Esse estranhamento, um gesto antropológico inicial para depois se chegar ao outro, está presente em todo o livro. Só assim Ubaldo pôde falar do Brasil através da Alemanha. Não à toa o livro é um sucesso por lá. Até hoje. Mesmo tocando em temas delicados, como a reação da cidade ao visitante num momento penoso de sua história. “O outro é um intruso, cuja fala, modo e franqueza são inaceitáveis”, observa Ubaldo a certa altura da crônica “A velha cidade guerreira”.
De quando foi escrita para cá, a coletânea não perdeu a graça e o viço. No entanto, os dois países mudaram. O ano da Alemanha no Brasil é uma forma de mostrar isso. O presidente Joachim Gauck disse no discurso de abertura das comemorações, em São Paulo, esta semana, que Ubaldo teria escrito outro livro se o fizesse atualmente. Para ele, o país europeu ficou “mais aberto”, “mais internacional”, “relaxou mais” e gosta mais de si mesmo. E ainda convidou as pessoas a encontrar a Alemanha “sem preconceitos”, reportou a Deutsche Welle, a agência de notícias alemã.
Segundo Ute Hermmans, com quase 82 milhões de habitantes, a Alemanha quer se mostrar como um país moderno – cheio de ideias para enfrentar os problemas do século XXI, em temas como moradia, energia e desenvolvimento tecnológico. Mas também efervescente culturalmente. O lema deste ano é “Quando ideias se encontram”. “O que se busca num evento desse é o conhecimento mais amplo, um maior entrelaçamento entre os países. E, se não solucionar as visões estagnantes, que pelo menos alivie”, diz Carlos, avaliando que ainda há um jogo de desconhecimento de ambos os lados.
As discussões, em diversas áreas, seguem até 2014. A primeira aqui no Ceará é a palestra de Ubaldo com a participação de Bühmann. No dia seguinte, 18, às 18 horas, a galeria do Sesc Iracema recebe, do fotógrafo, a exposição Berlim – imagens de uma metrópole, uma foto e videoinstalação que fica até dia 2 de junho.
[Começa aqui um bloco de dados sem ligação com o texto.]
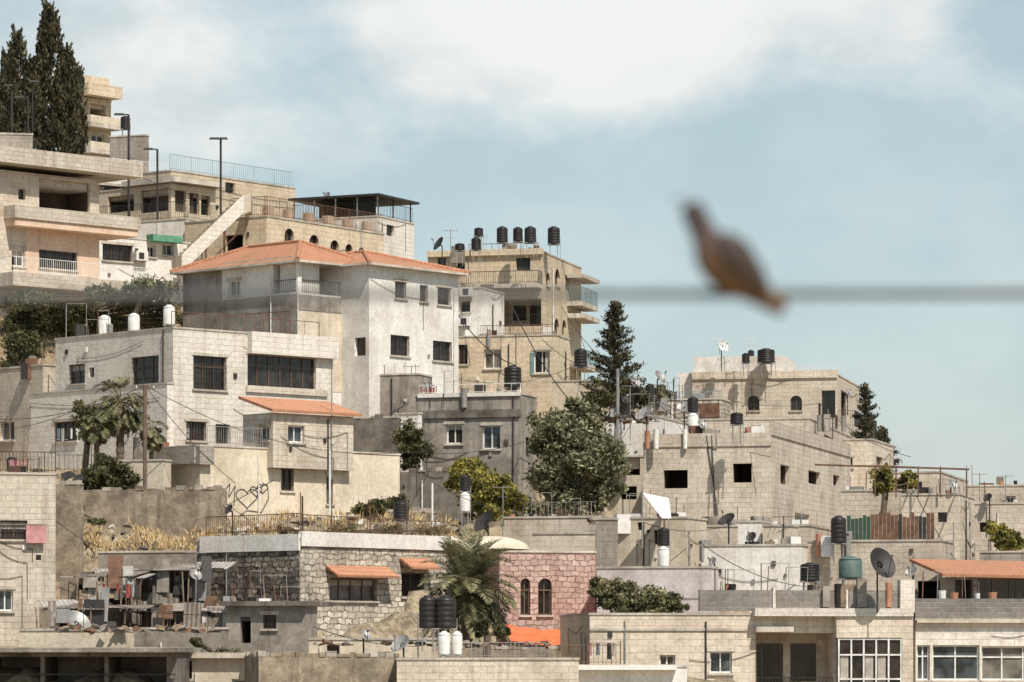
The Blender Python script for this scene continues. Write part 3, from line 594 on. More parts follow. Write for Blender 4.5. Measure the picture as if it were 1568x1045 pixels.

Bühmann percorreu os lugares em que Ubaldo viveu, como a extremidade norte da importante avenida Kufürstendamm, na rua Storkwinkel, número 12. Observou os detalhes dos transeuntes nas artérias de Berlim e transformou em imagens suas impressões sobre o povo alemão. “Ele mostra como é o camelô na Alemanha e como as pessoas na rua ganham seu pão”, explica Hermmans. Na finissagem da exposição, haverá leitura de textos de escritores dos dois países.
SERVIÇO
Abertura do ano “Alemanha + Brasil 2013-2014” no Ceará
O quê: Palestra Um Brasileiro em Berlim, do escritor João Ubaldo Ribeiro
Quando: hoje, dia 17, às 19 horas
Onde: Escola Educar Sesc (av. José Jatahy, 813 – Farias Brito).
O quê: Exposição Berlim – imagens de uma metrópole, do fotógrafo alemão Bernd Bühmann
Quando: dia 18, às 18 horas
Onde: Galeria do Sesc Iracema (rua Boris, 90 – Praia de Iracema)
Saiba mais
Na programação, a Young Euro Classic, com músicos dos dois países, tocará no Theatro José de Alencar agora em junho; a bailarina brasileira Regina Advento, da companhia de Pina Bausch, participa do Ateliê Internacional de Dança, em julho; e palestra, em outubro, com o editor da Cosac Naify, Jorge de Almeida, que publicou três volumes com textos sobre o pensamento alemão do século XX.
Em 2014, já estão previstas uma exposição sobra a escola de arquitetura e arte Bauhaus, que vai circular o Brasil, e a vinda do KulturTour, caminhão com livros, filmes e informações sobre o país que está geograficamente no coração da Europa.